6.1. Il motivo è inammissibile per violazione dell’art. 366 c.p.c., n. 6, atteso che nessuna indicazione si fornisce della documentazione cui si fa riferimento. In ogni caso, il motivo illustra una censura che suppone che il primo giudice avesse ritenuto rituale ed avesse esaminato la detta produzione, mentre nella riproduzione del motivo di appello fatta nelle ultime otto righe della pagina 9 del ricorso e nelle prime 8 della successiva emerge che si era dedotto che la sentenza di primo grado di quella documentazione non aveva tenuto conto, il che significa che implicitamente non l’aveva ritenuta rituale (valutazione che avrebbe dovuto esser impugnata). Tanto rende la prospettazione del motivo, là dove imperniata sul fatto che la corte territoriale non avrebbe potuto considerare irrituale la documentazione di cui il primo giudice non aveva rilevato la tardività, priva di fondamento secondo le stesse allegazioni del motivo in esame.

7. Con il settimo ed ultimo motivo (erroneamente indicato come numero 6) si lamenta – ex art. 360 c.p.c., comma 1, n. 3 – la violazione dell’art. 92 c.p.c., comma 2, per avere la Corte territoriale rigettato il sesto motivo dell’atto di appello della SASRIV in cui si deduceva l’erroneità della statuizione della sentenza di prime cure in ordine alla condanna alle spese in capo alla società. La ricorrente adduce che, in primo grado, la convenuta AGEA aveva proposto sia una eccezione di prescrizione dell’azione risarcitoria, sia una eccezione di compensazione costituente vera e propria domanda riconvenzionale, entrambe rigettate, da ciò derivando la soccombenza reciproca delle parti e, dunque, in forza dell’art. 92 c.p.c., comma 2, nel testo vigente al 31/9/2011, la Corte di merito avrebbe dovuto operare la compensazione per intero o parziale delle spese tra le parti. Si deduce inoltre che, sotto altro profilo, l’importo di Euro 26.500,00 per onorari e di Euro 3.500,00 per diritti violerebbe la tariffa professionale applicabile al 31/9/2011, come rilevato nel sesto motivo di gravame.

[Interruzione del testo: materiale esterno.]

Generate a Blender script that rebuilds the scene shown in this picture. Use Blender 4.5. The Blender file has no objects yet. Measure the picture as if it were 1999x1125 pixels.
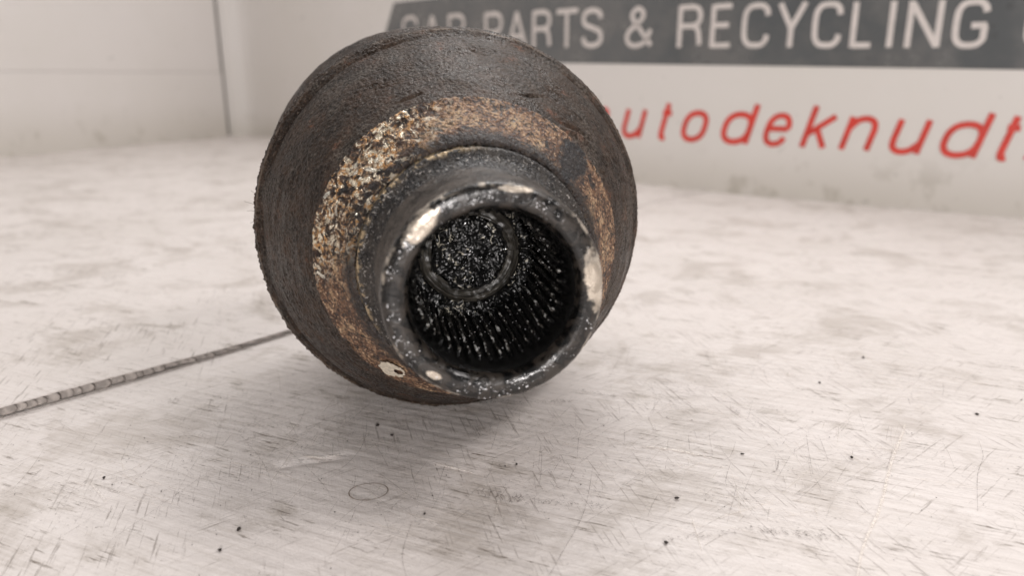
import bpy, bmesh, math, random
import numpy as np
from mathutils import Vector, Matrix

rng = np.random.default_rng(7)
random.seed(7)
MM = 0.001
scene = bpy.context.scene
COL = scene.collection

# ------------------------------------------------------------------ camera
cam_d = bpy.data.cameras.new('camera')
cam = bpy.data.objects.new('camera', cam_d)
COL.objects.link(cam)
CAM_H = 82.2
cam.location = (0, 0, CAM_H * MM)
cam.rotation_euler = (math.radians(90 - 15.94), 0, 0)
cam_d.sensor_width = 36
cam_d.lens = 26.18
cam_d.clip_start = 0.005
cam_d.clip_end = 20
cam_d.dof.use_dof = True
cam_d.dof.focus_distance = 0.160
cam_d.dof.aperture_fstop = 26.18 / 1.9
scene.camera = cam

# ------------------------------------------------------------------ world and lamps
world = bpy.data.worlds.new('World')
scene.world = world
world.use_nodes = True
bg = world.node_tree.nodes['Background']
bg.inputs[0].default_value = (1.0, 0.955, 0.935, 1)
bg.inputs[1].default_value = 0.27

def area(name, loc, target, size, size_y, power, color):
    d = bpy.data.lights.new(name, 'AREA')
    d.shape = 'RECTANGLE'
    d.size, d.size_y = size * MM, size_y * MM
    d.energy = power
    d.color = color
    o = bpy.data.objects.new(name, d)
    COL.objects.link(o)
    o.location = Vector(loc) * MM
    o.rotation_euler = (Vector(target) - Vector(loc)).to_track_quat('-Z', 'Y').to_euler()
    return o

WARM = (1.0, 0.95, 0.93)
area('ceiling_lamp', (120, 620, 760), (0, 190, 20), 420, 160, 3.3, (1.0, 0.98, 0.97))
area('ceiling_lamp', (420, 20, 560), (120, 220, 0), 260, 120, 1.6, WARM)
area('ceiling_lamp', (-300, 420, 700), (-160, 500, 40), 160, 300, 1.3, WARM)
area('bore_fill_light', (45, -270, 128), (0, 140, 44), 36, 36, 1.1, WARM)  # added, unseen light behind the camera: reaches into the bore for sparkle

scene.view_settings.view_transform = 'Standard'
scene.view_settings.look = 'None'
scene.view_settings.exposure = 0.0
scene.view_settings.gamma = 1
scene.cycles.max_bounces = 8
scene.cycles.sample_clamp_indirect = 6
scene.cycles.use_denoising = True
scene.cycles.denoising_prefilter = 'ACCURATE'

# ------------------------------------------------------------------ numpy noise
_P = np.random.default_rng(3).permutation(256)
_P = np.concatenate([_P, _P, _P])
_G = np.random.default_rng(4).normal(size=(256, 3))
_G /= np.linalg.norm(_G, axis=1)[:, None]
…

Di contro, la Corte d’Appello avrebbe ritenuto generica la censura sul quantum, sebbene trovasse applicazione il principio iura novit curia.

Il motivo è inammissibile per entrambi i profili di doglianza.

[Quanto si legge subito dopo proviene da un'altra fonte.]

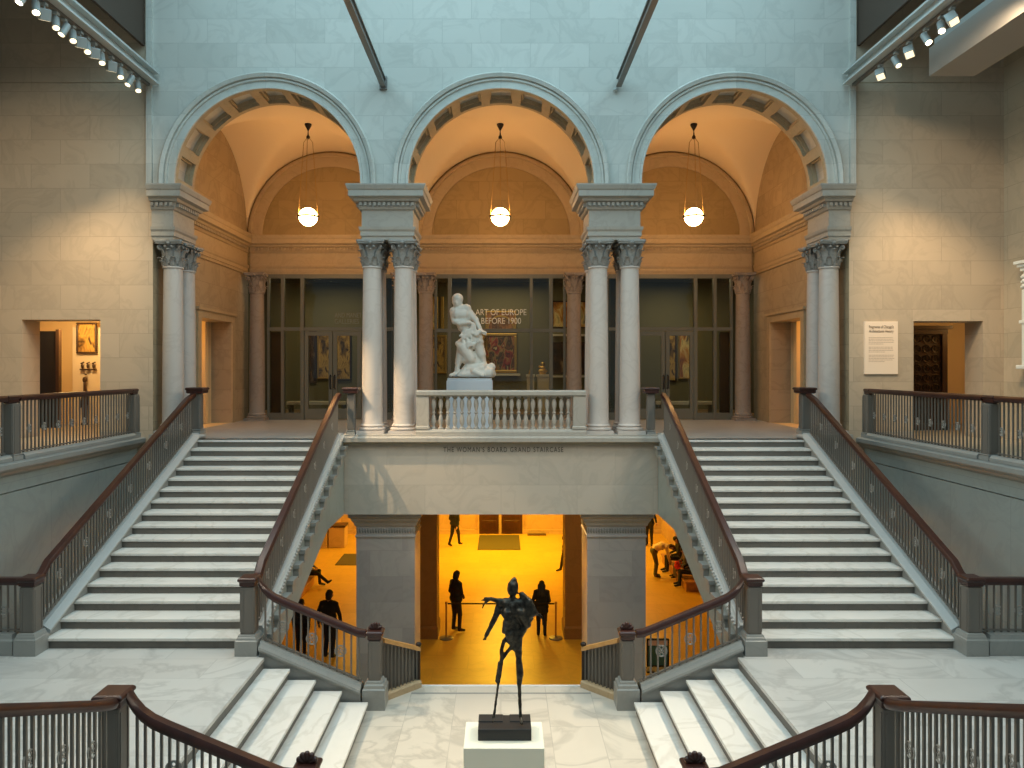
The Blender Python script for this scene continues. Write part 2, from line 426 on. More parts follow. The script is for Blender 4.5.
# boxed soffit high on the right balcony
t = thing('soffit_box', 'long taupe boxed soffit hanging above the right balcony', 'soffit', (8.5, 11, 9.42), kind='structure')
B().box(8.1, 8.95, 3, 14.0, 9.42, 9.95).make('casing', M['soffit'], t)
B().box(8.14, 8.95, 3, 13.9, 9.95, 10.08).make('top_ledge', M['lampcase'], t)

# balcony front between the two flights
b = B().box(-3.299, 3.299, 15.56, 15.74, .82, 2.395)
struct(b, 'wall_front', M['grey_xz'], 'pale stone balcony front bearing the bronze inscription', 'wall')
b = B().sweep([(0, 2.30), (.05, 2.30), (.06, 2.33), (.15, 2.345), (.17, 2.36), (.17, 2.44), (.14, 2.47), (0, 2.47)], [(3.4, 15.56, 0), (-3.4, 15.56, 0)])
for v in b.bm.verts:
    v.co.y = 15.56 - abs(v.co.y - 15.56)
struct(b, 'trim_12', M['trim'], 'moulded stone ledge under the balustrade', 'ledge')
b = B().box(-3.35, 3.35, 15.50, 17.0, 2.402, 2.5)
struct(b, 'trim_13', M['trim'], 'low stone step carrying the middle columns', 'stone step')
for s in (-1, 1):
    b = B().box(s*6.78, s*7.405, 15.55, 17.0, 2.402, 2.5)
    struct(b, f'trim_{14+(s>0)}', M['trim'], f'low stone block carrying the outermost columns on the {side(s)}', 'stone step')
# upper (vestibule) floor, which is also the lobby ceiling
b = B().box(-7.41, 7.41, 15.76, 21.6, .84, 2.4).box(-6.6, -3.4, 15.46, 15.76, 2.2, 2.4).box(3.4, 6.6, 15.46, 15.76, 2.2, 2.4)
struct(b, 'floor_vestibule', M['vfloor'], 'polished stone floor of the vestibule behind the arches', 'floor')
# vestibule side walls with doorways
for s in (-1, 1):
    X0, X1 = s*7.41, s*7.95
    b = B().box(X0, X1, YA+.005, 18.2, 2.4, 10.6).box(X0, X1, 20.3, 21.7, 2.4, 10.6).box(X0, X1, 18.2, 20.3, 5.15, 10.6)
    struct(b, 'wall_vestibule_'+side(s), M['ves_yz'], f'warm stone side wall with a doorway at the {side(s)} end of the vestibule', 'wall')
    b = B()
    x = s*7.41; f = -s
    for (y0, y1, z0, z1) in ((18.0, 18.2, 2.4, 5.33), (20.3, 20.5, 2.4, 5.33), (18.2, 20.3, 5.15, 5.33)):
        b.box(x, x+f*.05, y0, y1, z0, z1)
    b.box(x, x+f*.09, 17.95, 20.55, 5.33, 5.40)
    struct(b, f'trim_{16+(s>0)}', M['trim_warm'], f'moulded stone door surround at the {side(s)} end of the vestibule', 'door surround')
    # passage behind
    b = B().box(s*7.95, s*9.6, 18.1, 18.2, 2.4, 5.4).box(s*7.95, s*9.6, 20.3, 20.4, 2.4, 5.4).box(s*9.6, s*9.7, 18.1, 20.4, 2.4, 5.4).box(s*7.95, s*9.6, 18.1, 20.4, 5.16, 5.3).box(s*7.42, s*9.6, 18.2, 20.3, 2.3, 2.398)
    struct(b, 'wall_passage_'+side(s), M['room_wall'], f'lit passage seen through the {side(s)} vestibule doorway', 'passage')
# back wall over the glazing
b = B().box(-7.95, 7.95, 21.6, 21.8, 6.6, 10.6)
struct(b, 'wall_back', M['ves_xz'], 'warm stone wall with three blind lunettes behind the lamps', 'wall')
VX, VR, VY, VZ = (-4.945, 0, 4.945), 2.4725, 19.15, 7.75
for i, cx in enumerate(VX):
    w = ('left', 'middle', 'right')[i]
    b = B().arc_sweep(cx, VZ, [(2.02, 21.599), (2.02, 21.56), (2.08, 21.54), (2.30, 21.54), (2.32, 21.5), (2.40, 21.5), (2.42, 21.54), (2.42, 21.599)])
    struct(b, f'trim_{18+i}', M['trim_warm'], f'stone arch band framing the {w} lunette', 'arch moulding', True)
    n = 40; b = B(); G = []
    y0, y1 = YB, 21.6
    for j in range(n+1):
        row = []
        for k in range(n+1):
            # sample on arc angle so that the springing stays smooth
            u = -math.cos(PI*k/n); v = -math.cos(PI*j/n)
            x = u*VR; y = (y0+y1)/2 + v*(y1-y0)/2
            z = VZ + 2.47*max(math.sqrt(max(0, 1-u*u)), math.sqrt(max(0, 1-v*v)))
            row.append(b.bm.verts.new((cx+x, y, z)))
        G.append(row)
    for j in range(n):
        for k in range(n): b.face([G[j][k], G[j][k+1], G[j+1][k+1], G[j+1][k]])
    struct(b, f'ceiling_vault_{i+1}', M['plaster'], f'smooth plaster groin vault over the {w} bay, glowing warm', 'vault', True)
b = B().box(-8, 8, YA+.2, 21.8, 10.6, 10.8)
struct(b, 'ceiling_roof', M['ceil'], 'roof slab above the vestibule vaults', 'roof')

# entablatures
ENT = [(0, 6.62), (0, 6.70), (.025, 6.70), (.025, 6.79), (.05, 6.83), (.06, 6.89), (.0, 6.90), (0, 7.24), (.04, 7.26), (.06, 7.31), (.06, 7.40), (.13, 7.42), (.15, 7.47), (.24, 7.5), (.24, 7.62), (.26, 7.64), (.29, 7.72), (.29, 7.747)]
def dentils(b, x0, x1, y0, y1, along, sgn, z0=7.325, z1=7.395):
    if along == 'x':
        n = int(abs(x1-x0)/.095)
        for i in range(n):
            x = x0 + (x1-x0)*(i+.5)/n; b.box(x-.026, x+.026, y0, y0+sgn*.06, z0, z1)
    else:
        n = int(abs(y1-y0)/.095)
        for i in range(n):
            y = y0 + (y1-y0)*(i+.5)/n; b.box(x0, x0+sgn*.06, y-.026, y+.026, z0, z1)
EY0, EY1 = 15.69, 16.77
for i, (cx, hx) in enumerate(((-7.18, .23), (-2.41, .545), (2.41, .545), (7.18, .23))):
    w = ('leftmost', 'left of the middle arch', 'right of the middle arch', 'rightmost')[i]
    t = thing('entablature_block', f'carved stone entablature block over the {w} column cluster' if i in (0, 3) else f'carved stone entablature block over the columns {w}', 'entablature', (cx, 16.2, 6.62), kind='thing')
    b = B().square(ENT, cx, (EY0+EY1)/2, hx, (EY1-EY0)/2)
    if i in (0, 3):      # end blocks die into the side walls
        for v in b.bm.verts:
            if abs(v.co.x) > 7.409: v.co.x = math.copysign(7.409 if v.co.y > YA or True else 7.409, v.co.x)
        if True:
            for v in b.bm.verts:
                pass
    b.make('entablature', M['trim'], t)
    b = B()
    ix0, ix1 = max(cx-hx-.05, -7.40), min(cx+hx+.05, 7.40)
    dentils(b, ix0, ix1, EY0-.06, 0, 'x', -1)
    if i != 0: dentils(b, cx-hx-.06, 0, EY0, EY1, 'y', -1)
    if i != 3: dentils(b, cx+hx+.06, 0, EY0, EY1, 'y', 1)
    b.make('dentil_row', M['trim'], t)
WENT = [(o*.75, z) for o, z in ENT]
prof = [(-.25, 6.62)] + WENT + [(-.25, 7.75)]
b = B().prism([(21.55 - o, z) if o > -.2 else (21.62, z) for o, z in prof], 'x', -7.3, 7.3)
struct(b, 'trim_21', M['trim_warm'], 'long moulded stone entablature along the vestibule back wall', 'entablature')
b = B(); dentils(b, -7.2, 7.2, 21.55-.045, 0, 'x', -1)
struct(b, 'trim_22', M['trim_warm'], 'row of small dentils on the vestibule back entablature', 'dentils')
for s in (-1, 1):
    b = B().prism([(s*(7.38 - o), z) if o > -.2 else (s*7.42, z) for o, z in prof], 'y', 17.05, 21.56)
    dentils(b, s*(7.38-.045), 0, 17.1, 21.3, 'y', -s)
    struct(b, f'trim_{23+(s>0)}', M['trim_warm'], f'moulded stone entablature along the {side(s)} vestibule wall', 'entablature')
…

7.1.Quanto al primo profilo di doglianza, ove la ricorrente si duole che la Corte territoriale avrebbe rigettato il motivo con cui si invocava la mancata compensazione delle spese in sede di giudizio di primo grado, considerando solo l’eccezione di prescrizione e non anche il rigetto dell’eccezione riconvenzionale di compensazione, che avrebbe giustificato l’esistenza della soccombenza reciproca, se ne deve rilevare l’inammissibilità, in quanto si omette di riprodurre il motivo di appello sul punto in violazione dell’art. 366 c.p.c., n. 6, sicchè non si dimostra che la corte territoriale, oltre a valutare il problema della prescrizione, avrebbe dovuto valutare anche quello dell’eccezione riconvenzionale.

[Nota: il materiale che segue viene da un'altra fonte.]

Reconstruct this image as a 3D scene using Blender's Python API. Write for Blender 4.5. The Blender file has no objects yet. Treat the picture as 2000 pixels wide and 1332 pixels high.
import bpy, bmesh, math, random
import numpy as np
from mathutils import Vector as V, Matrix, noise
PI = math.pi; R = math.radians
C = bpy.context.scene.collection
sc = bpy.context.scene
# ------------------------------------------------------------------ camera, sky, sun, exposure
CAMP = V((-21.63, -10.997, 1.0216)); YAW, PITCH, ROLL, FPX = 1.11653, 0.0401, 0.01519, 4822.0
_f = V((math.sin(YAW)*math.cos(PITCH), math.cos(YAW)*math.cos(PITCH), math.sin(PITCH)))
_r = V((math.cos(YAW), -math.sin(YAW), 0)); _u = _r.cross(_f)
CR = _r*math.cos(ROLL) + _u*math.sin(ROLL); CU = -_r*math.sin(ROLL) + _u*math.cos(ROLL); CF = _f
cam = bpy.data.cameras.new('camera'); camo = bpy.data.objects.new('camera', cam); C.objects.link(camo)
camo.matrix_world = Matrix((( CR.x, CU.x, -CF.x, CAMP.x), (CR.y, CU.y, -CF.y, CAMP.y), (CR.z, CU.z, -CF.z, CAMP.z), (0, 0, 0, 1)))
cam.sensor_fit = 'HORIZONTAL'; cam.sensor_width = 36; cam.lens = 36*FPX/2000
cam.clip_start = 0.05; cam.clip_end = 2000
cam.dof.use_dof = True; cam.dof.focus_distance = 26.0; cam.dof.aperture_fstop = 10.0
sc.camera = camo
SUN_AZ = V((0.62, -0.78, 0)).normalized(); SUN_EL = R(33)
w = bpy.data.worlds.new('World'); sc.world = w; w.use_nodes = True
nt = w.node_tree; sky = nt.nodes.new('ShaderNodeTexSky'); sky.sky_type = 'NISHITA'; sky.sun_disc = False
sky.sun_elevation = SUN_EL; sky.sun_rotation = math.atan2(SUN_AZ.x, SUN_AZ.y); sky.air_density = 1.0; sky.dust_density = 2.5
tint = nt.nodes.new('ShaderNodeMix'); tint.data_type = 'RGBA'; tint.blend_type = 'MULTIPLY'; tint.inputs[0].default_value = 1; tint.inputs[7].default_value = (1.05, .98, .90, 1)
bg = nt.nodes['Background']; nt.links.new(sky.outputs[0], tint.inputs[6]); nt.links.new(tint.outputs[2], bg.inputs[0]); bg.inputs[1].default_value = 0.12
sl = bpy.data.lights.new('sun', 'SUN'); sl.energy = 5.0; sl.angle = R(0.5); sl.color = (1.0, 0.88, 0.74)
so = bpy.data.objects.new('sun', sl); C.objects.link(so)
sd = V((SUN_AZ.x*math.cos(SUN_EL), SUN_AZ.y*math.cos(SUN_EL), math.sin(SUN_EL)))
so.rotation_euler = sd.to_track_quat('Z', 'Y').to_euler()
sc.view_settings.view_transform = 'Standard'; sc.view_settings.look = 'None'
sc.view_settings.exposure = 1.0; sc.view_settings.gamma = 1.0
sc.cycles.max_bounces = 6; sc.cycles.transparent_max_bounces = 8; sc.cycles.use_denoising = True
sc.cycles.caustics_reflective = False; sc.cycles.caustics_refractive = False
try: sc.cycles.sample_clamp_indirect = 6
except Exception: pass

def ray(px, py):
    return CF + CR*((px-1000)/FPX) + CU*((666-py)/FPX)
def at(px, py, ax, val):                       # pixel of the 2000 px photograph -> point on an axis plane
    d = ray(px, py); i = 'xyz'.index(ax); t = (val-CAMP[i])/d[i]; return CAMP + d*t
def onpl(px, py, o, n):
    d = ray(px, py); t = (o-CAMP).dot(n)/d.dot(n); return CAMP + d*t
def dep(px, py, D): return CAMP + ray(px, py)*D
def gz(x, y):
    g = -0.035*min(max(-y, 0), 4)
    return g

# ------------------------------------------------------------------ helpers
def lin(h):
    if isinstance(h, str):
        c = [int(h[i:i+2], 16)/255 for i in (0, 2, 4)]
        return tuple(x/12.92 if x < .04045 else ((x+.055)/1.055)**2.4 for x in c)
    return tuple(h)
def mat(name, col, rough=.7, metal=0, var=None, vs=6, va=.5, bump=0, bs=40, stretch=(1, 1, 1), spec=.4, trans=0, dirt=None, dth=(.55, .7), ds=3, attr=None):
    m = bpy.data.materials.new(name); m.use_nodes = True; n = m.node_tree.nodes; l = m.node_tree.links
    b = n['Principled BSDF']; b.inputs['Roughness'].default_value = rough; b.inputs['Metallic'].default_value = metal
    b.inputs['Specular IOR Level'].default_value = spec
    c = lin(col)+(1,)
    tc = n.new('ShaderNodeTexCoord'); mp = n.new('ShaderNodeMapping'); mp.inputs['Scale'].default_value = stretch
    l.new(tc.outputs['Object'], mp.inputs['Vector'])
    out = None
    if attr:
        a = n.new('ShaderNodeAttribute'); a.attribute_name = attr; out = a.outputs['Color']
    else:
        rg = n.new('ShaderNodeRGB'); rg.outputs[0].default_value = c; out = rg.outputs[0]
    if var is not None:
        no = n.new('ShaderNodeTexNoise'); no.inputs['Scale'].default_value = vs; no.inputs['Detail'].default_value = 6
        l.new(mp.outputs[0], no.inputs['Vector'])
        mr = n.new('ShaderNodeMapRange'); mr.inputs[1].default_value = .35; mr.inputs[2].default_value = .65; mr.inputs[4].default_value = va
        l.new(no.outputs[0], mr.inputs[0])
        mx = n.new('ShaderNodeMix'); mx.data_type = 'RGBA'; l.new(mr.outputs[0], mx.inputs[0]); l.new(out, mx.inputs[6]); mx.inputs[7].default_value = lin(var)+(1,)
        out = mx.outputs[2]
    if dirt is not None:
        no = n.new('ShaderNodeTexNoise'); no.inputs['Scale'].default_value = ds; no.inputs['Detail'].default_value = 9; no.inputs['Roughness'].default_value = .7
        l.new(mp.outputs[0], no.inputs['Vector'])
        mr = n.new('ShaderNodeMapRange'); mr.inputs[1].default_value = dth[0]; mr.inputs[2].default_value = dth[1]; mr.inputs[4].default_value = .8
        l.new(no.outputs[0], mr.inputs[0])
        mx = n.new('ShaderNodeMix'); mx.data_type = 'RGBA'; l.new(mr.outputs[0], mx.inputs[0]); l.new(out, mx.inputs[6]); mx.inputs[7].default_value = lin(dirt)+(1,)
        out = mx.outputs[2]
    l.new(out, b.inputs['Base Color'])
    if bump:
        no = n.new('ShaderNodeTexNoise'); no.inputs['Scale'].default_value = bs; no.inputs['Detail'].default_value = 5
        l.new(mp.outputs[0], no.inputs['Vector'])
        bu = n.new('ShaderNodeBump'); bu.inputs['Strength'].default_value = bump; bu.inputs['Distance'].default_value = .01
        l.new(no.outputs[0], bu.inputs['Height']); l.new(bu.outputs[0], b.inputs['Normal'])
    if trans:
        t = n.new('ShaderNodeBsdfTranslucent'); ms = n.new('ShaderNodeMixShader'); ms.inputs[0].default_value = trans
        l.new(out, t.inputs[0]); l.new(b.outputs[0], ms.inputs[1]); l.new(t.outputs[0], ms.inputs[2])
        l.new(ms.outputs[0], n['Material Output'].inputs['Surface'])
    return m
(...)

7.2. Quanto al secondo profilo, se ne deve rilevare l’inammissibilità, in quanto la sentenza impugnata ha espressamene considerato il motivo di appello generico e, dunque, inammissibile nella sostanza ai sensi dell’art. 342 c.p.c. Ha, infatti, affermato che: “il quantum di spese liquidate non viola la tariffa professionale con riferimento alle cause di valore indeterminato e comunque la doglianza appare al riguardo talmente generica, nemmeno menzionandosi le voci specifiche eventualmente applicate in violazione della tabella”. Con tale affermazione la Corte territoriale, pur invertendone l’ordine, ha scrutinato nel merito il motivo e, quindi, l’ha ritenuto generico, cioè aspecifico. Solo quest’ultima motivazione sarebbe stata impugnabile alla stregua di Cass., Sez. Un., n. 3840 del 2007, giacchè il rilievo di genericità privava la Corte del potere di decidere nel merito. In breve, parte ricorrente non ha impugnato tale preliminare rilievo.

7.3. Conclusivamente il ricorso, stante l’inammissibilità di tutti i motivi, dev’essere dichiarato inammissibile, con ogni conseguenza in ordine alle spese, che si liquidano in dispositivo ai sensi del D.M. n. 55 del 2014 a favore della parte resistente.

PQM

La Corte dichiara inammissibile il ricorso e condanna la ricorrente alle spese, liquidate in Euro 10.000, oltre spese prenotate a debito.

Ai sensi del D.P.R. n. 115 del 2002, art. 13, comma 1 quater, dà atto della sussistenza dei presupposti per il versamento, da parte della ricorrente, dell’ulteriore importo a titolo di contributo unificato pari a quello in ipotesi dovuto per il ricorso, a norma dello stesso art. 13, comma 1 bis.

Così deciso in Roma, nella camera di consiglio della sezione terza civile, il 9 settembre 2020.